## Begin GIVEN INFORMATION

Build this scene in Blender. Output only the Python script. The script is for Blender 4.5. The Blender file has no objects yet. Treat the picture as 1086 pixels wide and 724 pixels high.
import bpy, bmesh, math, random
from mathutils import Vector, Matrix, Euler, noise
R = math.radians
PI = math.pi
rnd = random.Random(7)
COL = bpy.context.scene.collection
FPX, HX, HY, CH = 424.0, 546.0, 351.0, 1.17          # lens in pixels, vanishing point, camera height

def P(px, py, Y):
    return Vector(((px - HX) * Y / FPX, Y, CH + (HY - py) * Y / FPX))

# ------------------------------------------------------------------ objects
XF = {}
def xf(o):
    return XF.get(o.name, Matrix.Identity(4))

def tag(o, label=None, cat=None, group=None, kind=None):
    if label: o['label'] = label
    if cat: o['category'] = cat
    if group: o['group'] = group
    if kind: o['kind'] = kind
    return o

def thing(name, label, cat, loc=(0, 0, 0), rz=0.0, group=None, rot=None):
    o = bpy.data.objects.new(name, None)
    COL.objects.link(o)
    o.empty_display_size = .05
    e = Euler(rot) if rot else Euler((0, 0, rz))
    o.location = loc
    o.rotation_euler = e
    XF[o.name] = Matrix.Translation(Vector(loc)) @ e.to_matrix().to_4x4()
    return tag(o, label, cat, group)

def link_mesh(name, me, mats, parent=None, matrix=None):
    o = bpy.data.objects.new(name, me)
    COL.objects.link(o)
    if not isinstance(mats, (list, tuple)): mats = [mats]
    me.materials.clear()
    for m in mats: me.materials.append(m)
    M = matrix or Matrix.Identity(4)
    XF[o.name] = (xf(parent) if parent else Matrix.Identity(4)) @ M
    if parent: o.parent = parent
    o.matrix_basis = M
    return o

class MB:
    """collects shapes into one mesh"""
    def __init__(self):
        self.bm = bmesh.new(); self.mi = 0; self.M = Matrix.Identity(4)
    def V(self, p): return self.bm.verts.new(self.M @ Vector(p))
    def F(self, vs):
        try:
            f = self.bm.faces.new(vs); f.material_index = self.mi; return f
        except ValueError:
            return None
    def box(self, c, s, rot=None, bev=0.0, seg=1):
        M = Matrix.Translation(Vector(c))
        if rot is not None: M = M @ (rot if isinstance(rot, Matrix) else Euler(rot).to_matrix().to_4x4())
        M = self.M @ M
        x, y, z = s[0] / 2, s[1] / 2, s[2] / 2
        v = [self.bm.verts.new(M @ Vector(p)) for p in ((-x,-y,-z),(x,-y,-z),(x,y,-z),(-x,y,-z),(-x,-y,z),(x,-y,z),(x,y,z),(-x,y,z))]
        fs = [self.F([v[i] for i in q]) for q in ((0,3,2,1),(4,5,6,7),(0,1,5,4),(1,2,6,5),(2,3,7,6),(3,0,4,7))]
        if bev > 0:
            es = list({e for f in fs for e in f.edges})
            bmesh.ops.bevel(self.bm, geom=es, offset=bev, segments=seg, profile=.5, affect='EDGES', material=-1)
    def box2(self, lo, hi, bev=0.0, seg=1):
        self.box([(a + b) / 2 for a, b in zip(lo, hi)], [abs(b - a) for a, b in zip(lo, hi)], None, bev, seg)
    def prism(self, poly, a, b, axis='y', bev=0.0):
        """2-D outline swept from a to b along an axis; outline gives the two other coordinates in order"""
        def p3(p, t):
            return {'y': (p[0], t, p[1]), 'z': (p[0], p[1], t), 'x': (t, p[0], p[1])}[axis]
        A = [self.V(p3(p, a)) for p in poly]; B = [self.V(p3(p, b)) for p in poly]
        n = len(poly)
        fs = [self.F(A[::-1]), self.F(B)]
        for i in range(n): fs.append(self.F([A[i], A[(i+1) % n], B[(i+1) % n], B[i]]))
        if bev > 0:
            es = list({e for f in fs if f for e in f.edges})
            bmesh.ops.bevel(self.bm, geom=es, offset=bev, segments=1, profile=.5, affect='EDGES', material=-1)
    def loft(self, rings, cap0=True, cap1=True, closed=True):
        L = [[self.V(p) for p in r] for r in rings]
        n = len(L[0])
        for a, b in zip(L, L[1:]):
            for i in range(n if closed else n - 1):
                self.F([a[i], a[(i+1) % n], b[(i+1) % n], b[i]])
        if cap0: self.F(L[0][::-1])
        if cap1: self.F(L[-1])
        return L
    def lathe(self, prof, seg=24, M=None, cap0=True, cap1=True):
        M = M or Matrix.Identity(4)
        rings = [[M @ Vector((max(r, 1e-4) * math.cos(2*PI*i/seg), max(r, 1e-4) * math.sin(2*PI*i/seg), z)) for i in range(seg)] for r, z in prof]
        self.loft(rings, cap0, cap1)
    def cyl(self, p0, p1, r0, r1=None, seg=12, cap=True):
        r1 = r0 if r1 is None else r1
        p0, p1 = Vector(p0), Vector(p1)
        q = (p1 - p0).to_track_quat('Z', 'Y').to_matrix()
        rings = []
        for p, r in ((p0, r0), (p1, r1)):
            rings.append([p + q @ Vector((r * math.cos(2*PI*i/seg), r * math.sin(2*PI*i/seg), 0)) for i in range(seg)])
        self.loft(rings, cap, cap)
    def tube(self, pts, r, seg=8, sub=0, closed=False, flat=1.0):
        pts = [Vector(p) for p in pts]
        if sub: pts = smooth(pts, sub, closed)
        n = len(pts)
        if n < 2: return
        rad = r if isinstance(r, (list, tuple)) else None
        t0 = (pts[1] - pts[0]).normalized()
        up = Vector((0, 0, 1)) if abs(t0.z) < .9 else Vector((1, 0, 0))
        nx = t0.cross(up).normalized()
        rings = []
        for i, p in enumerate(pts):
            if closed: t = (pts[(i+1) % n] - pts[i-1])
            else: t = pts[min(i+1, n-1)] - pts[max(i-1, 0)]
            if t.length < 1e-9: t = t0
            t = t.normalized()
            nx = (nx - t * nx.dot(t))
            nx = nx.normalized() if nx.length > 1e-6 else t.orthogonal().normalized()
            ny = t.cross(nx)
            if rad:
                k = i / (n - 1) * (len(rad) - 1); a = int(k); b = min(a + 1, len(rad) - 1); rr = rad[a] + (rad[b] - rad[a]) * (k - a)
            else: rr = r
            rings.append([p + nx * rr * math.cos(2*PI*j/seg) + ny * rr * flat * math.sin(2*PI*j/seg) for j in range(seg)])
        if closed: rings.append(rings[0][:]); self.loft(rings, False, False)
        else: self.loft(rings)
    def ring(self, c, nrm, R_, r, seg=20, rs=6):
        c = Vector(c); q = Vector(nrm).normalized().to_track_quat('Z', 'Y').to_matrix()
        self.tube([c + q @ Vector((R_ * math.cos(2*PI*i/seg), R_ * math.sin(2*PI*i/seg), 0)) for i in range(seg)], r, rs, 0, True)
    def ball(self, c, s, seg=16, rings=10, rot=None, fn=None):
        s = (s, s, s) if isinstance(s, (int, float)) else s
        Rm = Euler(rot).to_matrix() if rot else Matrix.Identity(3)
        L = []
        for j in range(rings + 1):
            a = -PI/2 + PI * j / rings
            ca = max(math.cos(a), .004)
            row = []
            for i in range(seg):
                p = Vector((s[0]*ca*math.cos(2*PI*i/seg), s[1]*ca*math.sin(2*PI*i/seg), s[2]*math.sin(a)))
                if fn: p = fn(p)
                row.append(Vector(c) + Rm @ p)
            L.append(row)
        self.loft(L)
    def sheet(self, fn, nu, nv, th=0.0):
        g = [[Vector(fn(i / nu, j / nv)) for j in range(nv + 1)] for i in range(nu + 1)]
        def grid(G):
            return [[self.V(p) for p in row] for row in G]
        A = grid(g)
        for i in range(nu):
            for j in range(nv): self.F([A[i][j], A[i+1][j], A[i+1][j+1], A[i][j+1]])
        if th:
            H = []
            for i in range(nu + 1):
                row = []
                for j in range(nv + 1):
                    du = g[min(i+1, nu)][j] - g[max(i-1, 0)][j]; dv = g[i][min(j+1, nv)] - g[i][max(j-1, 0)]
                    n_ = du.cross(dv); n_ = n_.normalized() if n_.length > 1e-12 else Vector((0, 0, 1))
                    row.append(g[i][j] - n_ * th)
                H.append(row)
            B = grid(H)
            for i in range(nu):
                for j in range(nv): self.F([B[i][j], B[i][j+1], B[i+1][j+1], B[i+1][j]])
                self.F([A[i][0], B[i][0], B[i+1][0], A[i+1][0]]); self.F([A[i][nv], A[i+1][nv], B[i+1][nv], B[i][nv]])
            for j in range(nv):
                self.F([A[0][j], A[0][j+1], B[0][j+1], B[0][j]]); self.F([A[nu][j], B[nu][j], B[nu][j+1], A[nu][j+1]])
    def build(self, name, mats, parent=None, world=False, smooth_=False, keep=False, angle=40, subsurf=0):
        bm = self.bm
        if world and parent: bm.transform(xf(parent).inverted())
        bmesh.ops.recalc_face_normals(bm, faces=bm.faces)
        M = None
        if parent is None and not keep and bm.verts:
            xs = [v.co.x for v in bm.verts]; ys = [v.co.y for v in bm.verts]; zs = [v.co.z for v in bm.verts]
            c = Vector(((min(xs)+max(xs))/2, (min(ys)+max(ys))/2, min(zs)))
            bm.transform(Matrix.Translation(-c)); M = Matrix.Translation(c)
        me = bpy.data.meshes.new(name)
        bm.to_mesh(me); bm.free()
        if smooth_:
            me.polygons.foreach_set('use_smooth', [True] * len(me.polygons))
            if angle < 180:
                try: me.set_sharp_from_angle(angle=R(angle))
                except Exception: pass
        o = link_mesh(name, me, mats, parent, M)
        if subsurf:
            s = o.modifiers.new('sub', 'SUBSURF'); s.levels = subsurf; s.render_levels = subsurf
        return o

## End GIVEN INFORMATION

### EXERCISE PROMPT
List all lines in the material containing the string "scene".

### CORRECT RESPONSE
Build this scene in Blender. Output only the Python script. The script is for Blender 4.5. The Blender file has no objects yet. Treat the picture as 1086 pixels wide and 724 pixels high.
COL = bpy.context.scene.collection